= EXERCISE =
Look through the data below and return each line where "this" appears.

= MATERIAL =
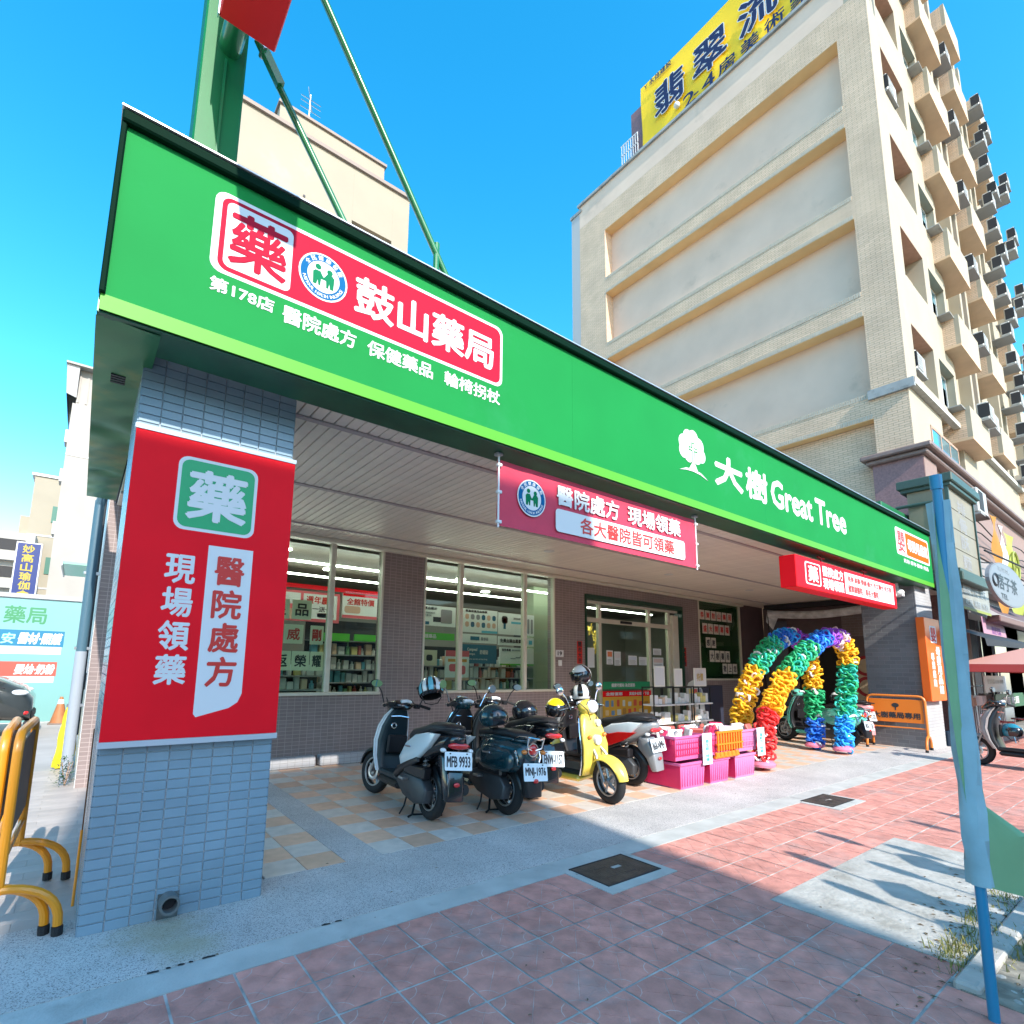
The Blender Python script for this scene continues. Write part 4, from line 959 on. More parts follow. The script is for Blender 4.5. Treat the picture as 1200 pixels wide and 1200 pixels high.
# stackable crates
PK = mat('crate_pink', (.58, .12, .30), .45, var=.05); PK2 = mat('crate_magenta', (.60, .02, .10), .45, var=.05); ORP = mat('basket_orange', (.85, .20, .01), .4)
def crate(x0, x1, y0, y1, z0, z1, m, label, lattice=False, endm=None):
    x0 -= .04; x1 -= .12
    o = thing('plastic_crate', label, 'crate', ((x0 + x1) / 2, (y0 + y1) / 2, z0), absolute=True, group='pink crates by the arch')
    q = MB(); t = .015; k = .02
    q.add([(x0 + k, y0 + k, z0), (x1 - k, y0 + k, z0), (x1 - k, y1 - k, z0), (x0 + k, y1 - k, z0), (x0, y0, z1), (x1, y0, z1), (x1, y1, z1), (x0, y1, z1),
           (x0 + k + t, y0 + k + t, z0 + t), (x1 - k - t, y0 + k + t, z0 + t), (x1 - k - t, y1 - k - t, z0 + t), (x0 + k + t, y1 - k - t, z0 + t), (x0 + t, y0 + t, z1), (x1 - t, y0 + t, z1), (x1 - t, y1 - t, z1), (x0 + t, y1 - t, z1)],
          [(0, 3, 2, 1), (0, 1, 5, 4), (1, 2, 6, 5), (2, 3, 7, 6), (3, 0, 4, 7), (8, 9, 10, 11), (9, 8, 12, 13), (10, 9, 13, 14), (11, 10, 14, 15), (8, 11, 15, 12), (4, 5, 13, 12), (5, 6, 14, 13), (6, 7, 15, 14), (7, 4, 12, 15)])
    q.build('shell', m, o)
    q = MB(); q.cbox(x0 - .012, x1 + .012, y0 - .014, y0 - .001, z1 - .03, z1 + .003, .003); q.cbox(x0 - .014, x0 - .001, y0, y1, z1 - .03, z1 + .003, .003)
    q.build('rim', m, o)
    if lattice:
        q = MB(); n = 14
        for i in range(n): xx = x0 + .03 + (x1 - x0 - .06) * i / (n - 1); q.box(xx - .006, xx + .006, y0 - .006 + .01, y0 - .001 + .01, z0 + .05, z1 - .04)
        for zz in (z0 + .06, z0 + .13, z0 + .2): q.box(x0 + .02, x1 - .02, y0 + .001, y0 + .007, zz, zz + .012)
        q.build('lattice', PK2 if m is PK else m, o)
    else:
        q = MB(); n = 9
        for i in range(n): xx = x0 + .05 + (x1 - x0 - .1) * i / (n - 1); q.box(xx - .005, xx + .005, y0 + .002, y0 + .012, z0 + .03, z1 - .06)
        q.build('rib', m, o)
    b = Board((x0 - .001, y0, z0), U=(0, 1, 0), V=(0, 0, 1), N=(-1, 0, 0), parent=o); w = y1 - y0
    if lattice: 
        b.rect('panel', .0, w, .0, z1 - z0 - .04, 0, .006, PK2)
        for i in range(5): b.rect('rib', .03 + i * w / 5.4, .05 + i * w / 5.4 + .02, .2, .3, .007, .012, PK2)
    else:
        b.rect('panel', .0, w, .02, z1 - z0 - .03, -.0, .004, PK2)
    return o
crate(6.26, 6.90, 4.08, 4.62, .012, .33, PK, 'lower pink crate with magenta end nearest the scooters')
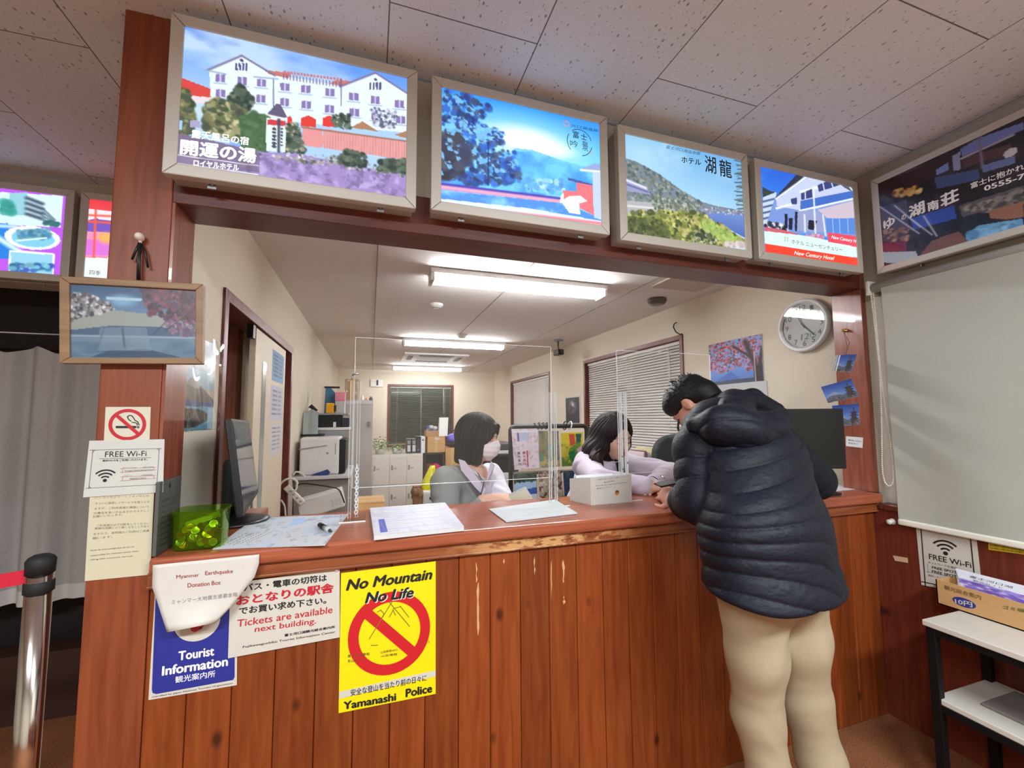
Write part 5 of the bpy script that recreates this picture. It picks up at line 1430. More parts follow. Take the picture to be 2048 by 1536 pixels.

= RESPONSE =
The Blender Python script for this scene continues. Write part 4, from line 959 on. More parts follow. The script is for Blender 4.5. Treat the picture as 1200 pixels wide and 1200 pixels high.
Write part 5 of the bpy script that recreates this picture. It picks up at line 1430. More parts follow. Take the picture to be 2048 by 1536 pixels.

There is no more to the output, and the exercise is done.